Exponential Growth of LoC is Not a Sign of Increased Productivity

By Gerald Mücke | September 14, 2015

Exponential Growth of LoC is Not a Sign of Increased Productivity

One of the essential cornerstones of agile software development is its transparency. Teams continuously report on their progress, completed tasks, obstacles, team events, and the quality of their work. The capture of metrics is as much a part of the craft as targeted improvements that can be demonstrated with the help of these metrics - what gets measured, gets managed.

Capturing code metrics is largely automated today with tools such as PMD, Findbugs, Sonarqube, and Code Coverage, and thanks to code versioning systems like CVS, SVN, or Git, it can be seamlessly tracked. However, as with all statistics, the values must be interpreted and put into context to draw meaningful conclusions.
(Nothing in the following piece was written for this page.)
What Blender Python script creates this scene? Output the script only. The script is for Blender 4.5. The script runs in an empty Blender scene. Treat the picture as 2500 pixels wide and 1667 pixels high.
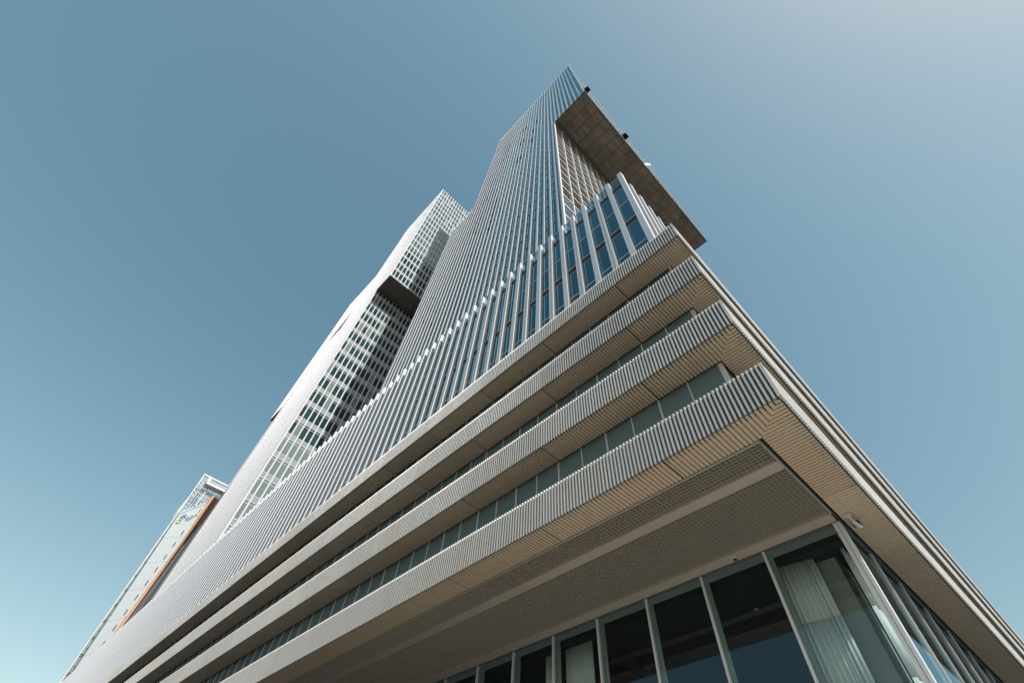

Individual values, taken out of context, can not only convey a completely different message but also lead to the wrong conclusions.

Lines of Code (LoC) is a metric to determine the scope of the code. There are various gradations, e.g., product code only, product and test code, configuration files, test data, etc. This distinction is significant for interpretation, as if no tests are written, the LoC of the product can grow faster. If tests are written later, the LoC of the product will hardly grow during this time. If LoC of test data are measured and contain many duplicate entries – which is not uncommon for test data – they disproportionately affect the LoC without making a significant contribution to the product.

A common misconception is to equate the growth rate of LoC with productivity. Certainly, high productivity makes the number of LoCs grow faster, but that is only one aspect of many. Poor craftsmanship lets the code grow just as quickly. Clean programming work always requires questioning the decisions made and looking for better, simpler, or more elegant solutions. This often results in opportunities to reuse code, simplify it, or even remove parts. These tasks rarely add new functions to the product but are beneficial in the long term as they increase maintainability and thus ensure a long-term return on investment. However, these measures have a “negative” effect on the LoCs, i.e., the LoCs will decrease, and the curve will flatten.

It is also not uncommon for projects that have passed the start-up phase to have a flatter curve. The reason is often that the implications of new requirements in the increasingly complex code must first be analyzed. This analysis takes time, the changes must be well-thought-out so as not to break existing functionality, and tests must be adapted. The larger the code base, the “slower” the growth.

If there is exponential growth of LoC in the later phases of a project without a significant increase in the development team, there is a problem. The newly added amount of code is often written “quickly”. Since the new code represents only a relatively small part relative to the existing code amount, percentage metrics such as Code Coverage, Documentation Coverage, or Duplicated Lines hardly fluctuate or are perceived as insignificant. The consequences are that tests are neglected - the coverage is already high enough - refactorings are not done, a few duplicated lines are okay.

The causes are often high time pressure, tighter budgets - not much more effort should be put into it – or the frequent withdrawal of experienced developers from the project, leaving less experienced development without peer control alone and possibly wanting to present themselves well or better.

The result endangers the maintainability of the product and thus represents a significant cost risk in the long term. Often a product outlives the team that cares for it. The code is read by others than those who wrote it. Poor maintainability makes training more difficult, missing tests pose a risk for future changes, and lacking documentation complicates understanding. All these are risks and cost drivers in the late phase of software, which could have been prevented by simple means.

The means of choice are practices of good software craftsmanship, pair programming, peer reviews, test-driven development, red/green/refactor, continuous documentation, to name just a few. The crucial thing is that the problem is recognized and addressed. Statistics like LoCs are a tool for this. Not a marketing or performance management instrument.